The dispute was over a 13-day lag -- the difference between the Gregorian calendar, the one used throughout the Western world and by the Greek Orthodox Church, and the old Julian calendar, to which a smaller movement of Orthodox traditionalists adheres.
But it meant far more than simply which day one celebrates Christmas. The so-called New Calendrists rolled their eyes at Old Calendrists they saw as behind the times; Old Calendrists scoffed at New Calendrists for having lost touch with their roots. The rift made for difficult engagements, questioned loyalties, flaring tempers. Priests from one group could not visit a church of the other.
The reconciliation, approved by the Synod in Istanbul on April 7, was simple. Neither group had to give up its method of counting the days. The Old Calendrist clergy were reordained last month. The sacraments that they had celebrated, the countless weddings and baptisms, were deemed retroactively proper.

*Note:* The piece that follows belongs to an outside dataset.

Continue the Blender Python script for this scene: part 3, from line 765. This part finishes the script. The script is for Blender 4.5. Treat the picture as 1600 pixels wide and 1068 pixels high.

St. Irene Chrysovalantou, the headquarters of the Old Calendrist church in the United States, was named a patriarchal monastery, reporting directly to Ecumenical Patriarch Bartholomew, the leader of the world's 300 million Eastern Orthodox. Archbishop Paisios Loulourgas, one of two founders of St. Irene, was named Abbot of the monastery.
Bishop Vikentios of Avlon, St. Irene's other founder, said that he felt he had been brainwashed growing up in Greece under Old Calendrist bishops. He said that in recent years, he had become convinced "that we were on the wrong way. I feel sorry for my past work."
For remaining outside the Greek Orthodox Church, he hastened to add -- not for sticking to the Old Calendar.
He said that his reordainment in Istanbul last month had been a spiritual rebirth. "It's a resurrection for us," he said.
Sunday, May 3rd, was for celebrating the reunion. Hundreds of parishioners and priests from as far away as Chicago and Florida, and from as near as Bay Ridge and the Bronx, crowded the street outside St. Irene Chrysovalantou, at 23d Avenue near 36th Street, in the shadow of a railroad trestle. Four flags, the insignia of the new Patriarchal Monastery, flew on new flagpoles. A 14-piece brass band played "The Star-Spangled Banner."
Archbishop Spyridon, the leader of America's Greek Orthodox Christians, arrived at 5 P.M.
Helen Drivas, 10, dressed in the traditional amalia of her mother's native Sparta -- long-tasseled cap, embroidered red vest, blue satin skirt and white sash -- and Kostas Gavrielatos, 8, waited with bouquets of flowers.
"Today, we're doing away with an ecclesiastical schism," the Archbishop announced. "We can all be very proud."
Soon after, inside the tiny cathedral, which seats 250 comfortably, about 500 men and women looked on as Archbishop Spyridon solemnly stepped to the ornately carved, red-carpeted throne.
As he sat down, the congregants burst into applause, and a cry went up: "Axios!" Worthy!